SET PROBLEM - Leaving out all images, write out the records that follow exactly.

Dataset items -
# # # #

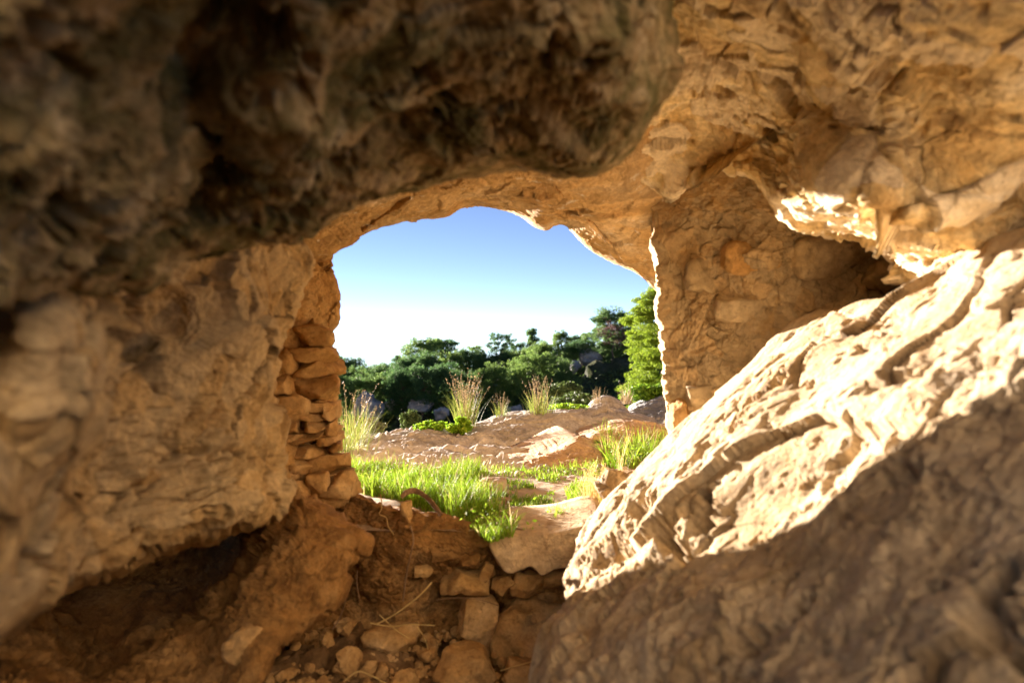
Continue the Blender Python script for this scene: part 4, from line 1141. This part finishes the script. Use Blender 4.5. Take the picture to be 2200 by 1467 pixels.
# pale boulders on the hillside
HB = [(755, 846, 822, 888, 44, "big pale grey boulder at the foot of the hillside behind the grass clump"), (828, 856, 852, 874, 46, "small grey boulder next to the big pale one on the hillside"), (905, 826, 932, 852, 47, "grey boulder half hidden under the flat crowned pines"),
      (935, 874, 964, 896, 42, "rounded grey boulder low on the hillside above the leafy plants"), (880, 858, 930, 880, 45, "wide low grey boulder between two pines"), (1084, 806, 1112, 828, 52, "grey boulder in the middle of the hillside scrub"), (1142, 768, 1166, 790, 58, "pale boulder high between the hillside pines"),
      (1246, 752, 1288, 782, 60, "cluster topped grey boulder under the dead pine"), (1060, 825, 1080, 848, 50, "little upright grey boulder above the small thin grass tuft"), (1225, 775, 1246, 796, 58, "small grey boulder below the crest pines"), (1090, 870, 1120, 890, 44, "pale flat boulder just above the bedrock ridge"),
      (1150, 815, 1175, 832, 52, "grey boulder above the wide feathery tuft")]
for i, (x0, y0, x1, y1, d, lab) in enumerate(HB):
    o = pstone("boulder", x0, y0, x1, y1 + 6, d, 1400 + i, M_grey, label=lab, group="boulders on the hillside", rough=1.6, power=3.0)
    o["category"] = "boulder"

# scrub between the pines (reads as one mass)
def scrub():
    r = np.random.default_rng(61)
    n = 900
    y = r.uniform(36, 72, n); k = r.uniform(-0.30, 0.27, n); x = k * y
    z = hill_z(x, y)
    s = r.uniform(0.3, 0.9, n)
    C = np.stack([x, y, z + s * 0.4], 1); R = np.stack([s, s, s * 0.8], 1)
    pts, o = ball_points(C, R, 46, r, 0.5)
    V, T = leaves(pts, 0.26, 0.55, 0.5, r, outward=o)
    ob = link_mesh("undergrowth", V, T, M_shrub, smooth_shade=False)
    tag(ob, "dark scrub covering the hillside under the pines", "undergrowth", kind="stuff")
scrub()

def gravel():
    r = np.random.default_rng(71)
    n = 1400
    V0, T0 = _ico(2)
    x = r.uniform(-0.75, 0.35, n); y = r.uniform(1.5, 2.45, n)
    sz = 0.006 + 0.022 * r.random(n) ** 3
    z = -1.05 - 0.05 * np.clip(2.2 - y, 0, 3) + 0.02 + 0 * x
    Vs = []
    for k in range(n):
        v = V0 * r.uniform(0.5, 1.1, 3) * sz[k]
        for _ in range(3):
            m = r.normal(size=3); m /= np.linalg.norm(m)
            v = v - np.maximum(v @ m - 0.55 * sz[k], 0)[:, None] * m
        Vs.append(v + (x[k], y[k], z[k]))
    T = (np.arange(n)[:, None, None] * len(V0) + T0[None]).reshape(-1, 3)
    tag(link_mesh("gravel", np.concatenate(Vs), T, M_pit, smooth_shade=False), "fine stony debris strewn over the pit floor", "gravel", kind="stuff")
gravel()
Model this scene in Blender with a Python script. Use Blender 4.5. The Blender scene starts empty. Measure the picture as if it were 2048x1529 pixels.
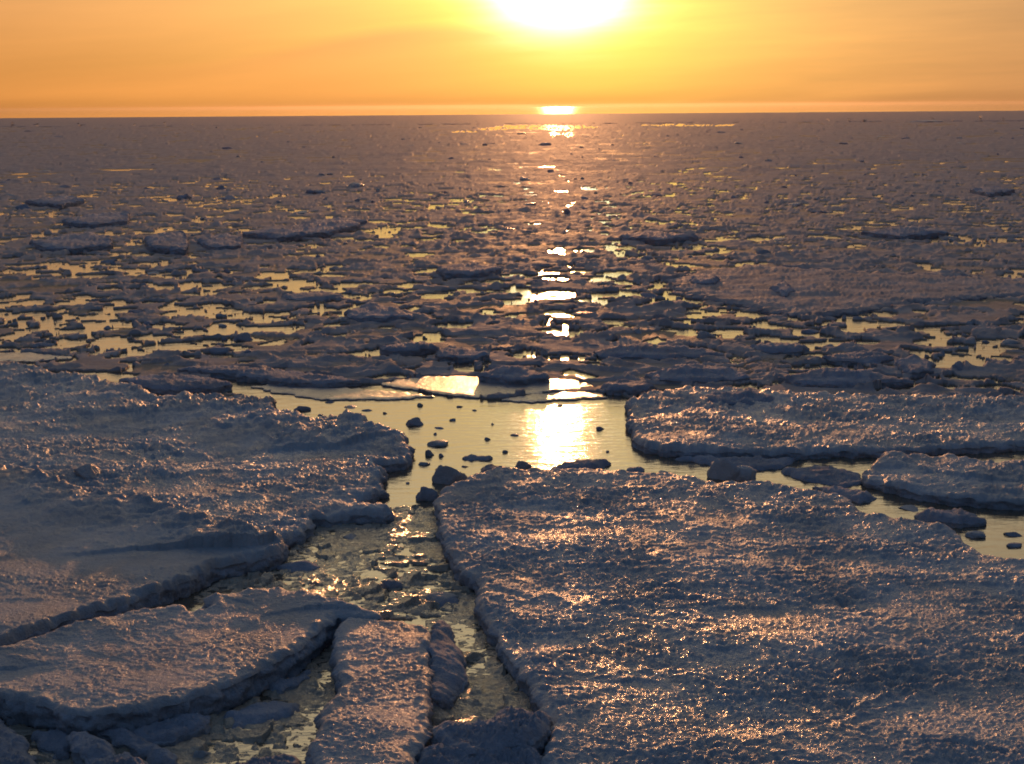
import bpy, bmesh, math, random
import numpy as np
from mathutils import Vector, Matrix, kdtree
from mathutils.geometry import delaunay_2d_cdt

random.seed(7)
RNG = np.random.default_rng(11)
SC = bpy.context.scene
COL = SC.collection
R = math.radians

# ------------------------------------------------------------------ camera
CAM_H = 6.0
F = 2700.0                       # focal length in photo pixels (2048 wide)
CX, CY = 1024.0, 764.5
PITCH = math.atan((CY - 212.0) / F)
ROLL = R(0.42)
cam_d = bpy.data.cameras.new('camera')
cam = bpy.data.objects.new('camera', cam_d)
COL.objects.link(cam)
cam_d.sensor_fit = 'HORIZONTAL'
cam_d.sensor_width = 36.0
cam_d.lens = 36.0 * F / 2048.0
cam_d.clip_start = 0.1
cam_d.clip_end = 60000.0
MAT = (Matrix.Translation((0, 0, CAM_H)) @ Matrix.Rotation(math.pi / 2 - PITCH, 4, 'X')
       @ Matrix.Rotation(-ROLL, 4, 'Z'))
cam.matrix_world = MAT
SC.camera = cam
M3 = np.array(MAT.to_3x3())


def ray(px, py):
    px = np.asarray(px, float); py = np.asarray(py, float)
    v = np.stack([(px - CX) / F, -(py - CY) / F, -np.ones_like(px)], -1)
    w = v @ M3.T
    return w / np.linalg.norm(w, axis=-1, keepdims=True)


def ground(px, py, z=0.0):
    d = ray(px, py)
    t = (z - CAM_H) / d[..., 2]
    return d[..., 0] * t, d[..., 1] * t


# ------------------------------------------------------------------ sun and sky
sd = ray(1116, -42)
SUN_EL = math.asin(sd[2]); SUN_AZ = math.atan2(sd[0], sd[1])      # azimuth from +Y to +X
SUN_DIR = Vector((float(sd[0]), float(sd[1]), float(sd[2])))
sl = bpy.data.lights.new('sun', 'SUN')
sl.energy = 2.5
sl.angle = R(1.2)
sl.color = (1.0, 0.42, 0.16)
so = bpy.data.objects.new('sun', sl)
COL.objects.link(so)
so.rotation_euler = SUN_DIR.to_track_quat('Z', 'Y').to_euler()

W = bpy.data.worlds.new('World')
SC.world = W
W.use_nodes = True
wn = W.node_tree.nodes; wl = W.node_tree.links
wn.clear()


def N(tree, typ, **kw):
    n = tree.nodes.new(typ)
    for k, v in kw.items():
        setattr(n, k, v)
    return n


def mth(tree, op, a, b=None, c=None, clamp=False):
    n = tree.nodes.new('ShaderNodeMath'); n.operation = op; n.use_clamp = clamp
    for i, v in enumerate((a, b, c)):
        if v is None: continue
        if isinstance(v, (int, float)): n.inputs[i].default_value = v
        else: tree.links.new(v, n.inputs[i])
    return n.outputs[0]


def vscale(tree, col, fac):
    n = tree.nodes.new('ShaderNodeVectorMath'); n.operation = 'SCALE'
    if isinstance(col, tuple): n.inputs[0].default_value = col
    else: tree.links.new(col, n.inputs[0])
    if isinstance(fac, (int, float)): n.inputs[3].default_value = fac
    else: tree.links.new(fac, n.inputs[3])
    return n.outputs[0]


def vadd(tree, a, b):
    n = tree.nodes.new('ShaderNodeVectorMath'); n.operation = 'ADD'
    tree.links.new(a, n.inputs[0]); tree.links.new(b, n.inputs[1])
    return n.outputs[0]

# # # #

THE ANSWER -
Continue the Blender Python script for this scene: part 4, from line 1141. This part finishes the script. Use Blender 4.5. Take the picture to be 2200 by 1467 pixels.
# pale boulders on the hillside
HB = [(755, 846, 822, 888, 44, "big pale grey boulder at the foot of the hillside behind the grass clump"), (828, 856, 852, 874, 46, "small grey boulder next to the big pale one on the hillside"), (905, 826, 932, 852, 47, "grey boulder half hidden under the flat crowned pines"),
      (935, 874, 964, 896, 42, "rounded grey boulder low on the hillside above the leafy plants"), (880, 858, 930, 880, 45, "wide low grey boulder between two pines"), (1084, 806, 1112, 828, 52, "grey boulder in the middle of the hillside scrub"), (1142, 768, 1166, 790, 58, "pale boulder high between the hillside pines"),
      (1246, 752, 1288, 782, 60, "cluster topped grey boulder under the dead pine"), (1060, 825, 1080, 848, 50, "little upright grey boulder above the small thin grass tuft"), (1225, 775, 1246, 796, 58, "small grey boulder below the crest pines"), (1090, 870, 1120, 890, 44, "pale flat boulder just above the bedrock ridge"),
      (1150, 815, 1175, 832, 52, "grey boulder above the wide feathery tuft")]
for i, (x0, y0, x1, y1, d, lab) in enumerate(HB):
    o = pstone("boulder", x0, y0, x1, y1 + 6, d, 1400 + i, M_grey, label=lab, group="boulders on the hillside", rough=1.6, power=3.0)
    o["category"] = "boulder"

# scrub between the pines (reads as one mass)
def scrub():
    r = np.random.default_rng(61)
    n = 900
    y = r.uniform(36, 72, n); k = r.uniform(-0.30, 0.27, n); x = k * y
    z = hill_z(x, y)
    s = r.uniform(0.3, 0.9, n)
    C = np.stack([x, y, z + s * 0.4], 1); R = np.stack([s, s, s * 0.8], 1)
    pts, o = ball_points(C, R, 46, r, 0.5)
    V, T = leaves(pts, 0.26, 0.55, 0.5, r, outward=o)
    ob = link_mesh("undergrowth", V, T, M_shrub, smooth_shade=False)
    tag(ob, "dark scrub covering the hillside under the pines", "undergrowth", kind="stuff")
scrub()

def gravel():
    r = np.random.default_rng(71)
    n = 1400
    V0, T0 = _ico(2)
    x = r.uniform(-0.75, 0.35, n); y = r.uniform(1.5, 2.45, n)
    sz = 0.006 + 0.022 * r.random(n) ** 3
    z = -1.05 - 0.05 * np.clip(2.2 - y, 0, 3) + 0.02 + 0 * x
    Vs = []
    for k in range(n):
        v = V0 * r.uniform(0.5, 1.1, 3) * sz[k]
        for _ in range(3):
            m = r.normal(size=3); m /= np.linalg.norm(m)
            v = v - np.maximum(v @ m - 0.55 * sz[k], 0)[:, None] * m
        Vs.append(v + (x[k], y[k], z[k]))
    T = (np.arange(n)[:, None, None] * len(V0) + T0[None]).reshape(-1, 3)
    tag(link_mesh("gravel", np.concatenate(Vs), T, M_pit, smooth_shade=False), "fine stony debris strewn over the pit floor", "gravel", kind="stuff")
gravel()
Model this scene in Blender with a Python script. Use Blender 4.5. The Blender scene starts empty. Measure the picture as if it were 2048x1529 pixels.
import bpy, bmesh, math, random
import numpy as np
from mathutils import Vector, Matrix, kdtree
from mathutils.geometry import delaunay_2d_cdt

random.seed(7)
RNG = np.random.default_rng(11)
SC = bpy.context.scene
COL = SC.collection
R = math.radians

# ------------------------------------------------------------------ camera
CAM_H = 6.0
F = 2700.0                       # focal length in photo pixels (2048 wide)
CX, CY = 1024.0, 764.5
PITCH = math.atan((CY - 212.0) / F)
ROLL = R(0.42)
cam_d = bpy.data.cameras.new('camera')
cam = bpy.data.objects.new('camera', cam_d)
COL.objects.link(cam)
cam_d.sensor_fit = 'HORIZONTAL'
cam_d.sensor_width = 36.0
cam_d.lens = 36.0 * F / 2048.0
cam_d.clip_start = 0.1
cam_d.clip_end = 60000.0
MAT = (Matrix.Translation((0, 0, CAM_H)) @ Matrix.Rotation(math.pi / 2 - PITCH, 4, 'X')
       @ Matrix.Rotation(-ROLL, 4, 'Z'))
cam.matrix_world = MAT
SC.camera = cam
M3 = np.array(MAT.to_3x3())


def ray(px, py):
    px = np.asarray(px, float); py = np.asarray(py, float)
    v = np.stack([(px - CX) / F, -(py - CY) / F, -np.ones_like(px)], -1)
    w = v @ M3.T
    return w / np.linalg.norm(w, axis=-1, keepdims=True)


def ground(px, py, z=0.0):
    d = ray(px, py)
    t = (z - CAM_H) / d[..., 2]
    return d[..., 0] * t, d[..., 1] * t


# ------------------------------------------------------------------ sun and sky
sd = ray(1116, -42)
SUN_EL = math.asin(sd[2]); SUN_AZ = math.atan2(sd[0], sd[1])      # azimuth from +Y to +X
SUN_DIR = Vector((float(sd[0]), float(sd[1]), float(sd[2])))
sl = bpy.data.lights.new('sun', 'SUN')
sl.energy = 2.5
sl.angle = R(1.2)
sl.color = (1.0, 0.42, 0.16)
so = bpy.data.objects.new('sun', sl)
COL.objects.link(so)
so.rotation_euler = SUN_DIR.to_track_quat('Z', 'Y').to_euler()

W = bpy.data.worlds.new('World')
SC.world = W
W.use_nodes = True
wn = W.node_tree.nodes; wl = W.node_tree.links
wn.clear()


def N(tree, typ, **kw):
    n = tree.nodes.new(typ)
    for k, v in kw.items():
        setattr(n, k, v)
    return n


def mth(tree, op, a, b=None, c=None, clamp=False):
    n = tree.nodes.new('ShaderNodeMath'); n.operation = op; n.use_clamp = clamp
    for i, v in enumerate((a, b, c)):
        if v is None: continue
        if isinstance(v, (int, float)): n.inputs[i].default_value = v
        else: tree.links.new(v, n.inputs[i])
    return n.outputs[0]


def vscale(tree, col, fac):
    n = tree.nodes.new('ShaderNodeVectorMath'); n.operation = 'SCALE'
    if isinstance(col, tuple): n.inputs[0].default_value = col
    else: tree.links.new(col, n.inputs[0])
    if isinstance(fac, (int, float)): n.inputs[3].default_value = fac
    else: tree.links.new(fac, n.inputs[3])
    return n.outputs[0]


def vadd(tree, a, b):
    n = tree.nodes.new('ShaderNodeVectorMath'); n.operation = 'ADD'
    tree.links.new(a, n.inputs[0]); tree.links.new(b, n.inputs[1])
    return n.outputs[0]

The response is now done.